Publications & Resources

Addressing Questions Concerning Equity in Longitudinal Studies of School Effectiveness and Accountability: Modeling Heterogeneity in Relationships Between Initial Status and Rates of Change

Oct 2003

Kilchan Choi and Michael Seltzer

Attending to the relationship between where individuals start (e.g., their initial status and how rapidly they progress (e.g., their rates of change) can help draw attention to possible concerns regarding the distribution of student achievement within schools in longitudinal studies of school effectiveness. Focusing on the relationship between initial status and rates of change, we address questions concerning equity: Why is it that student achievement is distributed in a more equitable fashion in some schools than in other schools? To what extent might this be due to school characteristics, school policies, or school practices? Do schools that start off with high mean achievement have a more positive relationship or negative relationship?
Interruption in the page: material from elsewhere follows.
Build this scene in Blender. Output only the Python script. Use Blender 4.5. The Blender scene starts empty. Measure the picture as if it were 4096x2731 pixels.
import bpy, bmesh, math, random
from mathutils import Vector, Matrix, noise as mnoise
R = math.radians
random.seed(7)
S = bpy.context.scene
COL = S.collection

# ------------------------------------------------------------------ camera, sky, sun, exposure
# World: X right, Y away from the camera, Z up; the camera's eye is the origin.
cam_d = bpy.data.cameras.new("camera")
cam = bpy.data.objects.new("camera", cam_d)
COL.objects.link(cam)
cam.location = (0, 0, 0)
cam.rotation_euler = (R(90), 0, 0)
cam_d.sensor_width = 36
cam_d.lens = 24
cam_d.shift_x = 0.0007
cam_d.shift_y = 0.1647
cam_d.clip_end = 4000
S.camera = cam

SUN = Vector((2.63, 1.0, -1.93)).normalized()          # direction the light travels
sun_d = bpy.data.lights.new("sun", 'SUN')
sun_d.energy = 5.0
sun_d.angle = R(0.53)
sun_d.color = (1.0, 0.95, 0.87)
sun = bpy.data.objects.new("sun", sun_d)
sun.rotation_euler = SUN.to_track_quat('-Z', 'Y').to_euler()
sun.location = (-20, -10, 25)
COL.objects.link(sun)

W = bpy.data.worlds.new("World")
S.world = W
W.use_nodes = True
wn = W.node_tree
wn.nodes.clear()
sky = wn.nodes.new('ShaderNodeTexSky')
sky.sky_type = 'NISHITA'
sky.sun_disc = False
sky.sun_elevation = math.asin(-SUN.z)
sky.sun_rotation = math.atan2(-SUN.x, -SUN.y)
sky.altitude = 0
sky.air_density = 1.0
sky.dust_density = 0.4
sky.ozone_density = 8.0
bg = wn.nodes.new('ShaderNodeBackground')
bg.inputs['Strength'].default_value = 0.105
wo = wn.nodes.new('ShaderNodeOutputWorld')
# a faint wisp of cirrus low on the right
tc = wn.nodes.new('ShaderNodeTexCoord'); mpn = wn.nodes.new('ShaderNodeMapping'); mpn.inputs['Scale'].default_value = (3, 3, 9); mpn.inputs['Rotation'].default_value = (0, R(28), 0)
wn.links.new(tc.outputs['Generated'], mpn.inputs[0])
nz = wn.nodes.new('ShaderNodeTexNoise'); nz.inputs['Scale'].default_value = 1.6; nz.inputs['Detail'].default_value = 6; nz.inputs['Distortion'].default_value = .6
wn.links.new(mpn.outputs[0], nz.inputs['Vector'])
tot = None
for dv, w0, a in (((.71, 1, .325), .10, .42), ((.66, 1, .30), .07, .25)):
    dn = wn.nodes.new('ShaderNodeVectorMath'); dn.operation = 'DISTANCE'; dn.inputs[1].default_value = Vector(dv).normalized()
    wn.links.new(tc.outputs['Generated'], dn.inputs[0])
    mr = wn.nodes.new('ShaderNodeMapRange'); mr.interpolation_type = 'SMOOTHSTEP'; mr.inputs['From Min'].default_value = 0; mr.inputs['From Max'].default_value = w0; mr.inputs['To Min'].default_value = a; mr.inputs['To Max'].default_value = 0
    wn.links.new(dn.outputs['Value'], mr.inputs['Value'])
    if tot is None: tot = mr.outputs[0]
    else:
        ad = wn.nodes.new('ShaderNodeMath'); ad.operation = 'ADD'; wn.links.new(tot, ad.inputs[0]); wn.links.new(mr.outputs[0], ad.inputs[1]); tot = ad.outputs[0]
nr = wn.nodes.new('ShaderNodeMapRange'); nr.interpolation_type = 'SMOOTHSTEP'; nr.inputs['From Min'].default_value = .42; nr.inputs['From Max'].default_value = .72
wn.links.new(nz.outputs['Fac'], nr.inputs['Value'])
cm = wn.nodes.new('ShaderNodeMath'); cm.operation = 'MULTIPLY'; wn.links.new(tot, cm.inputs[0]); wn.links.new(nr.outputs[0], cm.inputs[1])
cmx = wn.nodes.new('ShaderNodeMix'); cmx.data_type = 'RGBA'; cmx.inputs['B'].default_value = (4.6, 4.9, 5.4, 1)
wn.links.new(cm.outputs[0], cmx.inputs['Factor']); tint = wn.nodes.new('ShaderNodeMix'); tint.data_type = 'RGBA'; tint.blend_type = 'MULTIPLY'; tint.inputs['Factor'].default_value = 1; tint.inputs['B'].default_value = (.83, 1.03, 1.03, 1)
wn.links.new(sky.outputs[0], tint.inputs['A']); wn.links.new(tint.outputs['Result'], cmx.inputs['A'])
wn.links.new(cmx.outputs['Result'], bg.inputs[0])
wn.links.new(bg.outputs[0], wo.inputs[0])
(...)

To address questions of this kind, we present a latent variable regression modeling strategy that incorporates latent variable regression into a three-level hierarchical modeling framework (LVR-HM3). To illustrate key ideas and the distinctive features of the LVR-HM3, we fit a series of LVR-HM3s to the data from the Longitudinal Study of American Youth (LSAY) using the Gibbs sampler. We also present results from sensitivity analyses that involve employing tdistributional assumptions in LVR-HM3s, and we examine the convergence of the Gibbs sampler using different formulations and parameterization of the LVR-HM3. In a final section, we discuss some implications and possibilities that arise in longitudinal multisite intervention studies using LVR-HM3s.

Choi, K., & Seltzer, M. (2003). Addressing questions concerning equity in longitudinal studies of school effectiveness and accountability: Modeling heterogeneity in relationships between initial status and rates of change (CSE Report 614). Los Angeles: University of California, Los Angeles, National Center for Research on Evaluation, Standards, and Student Testing (CRESST).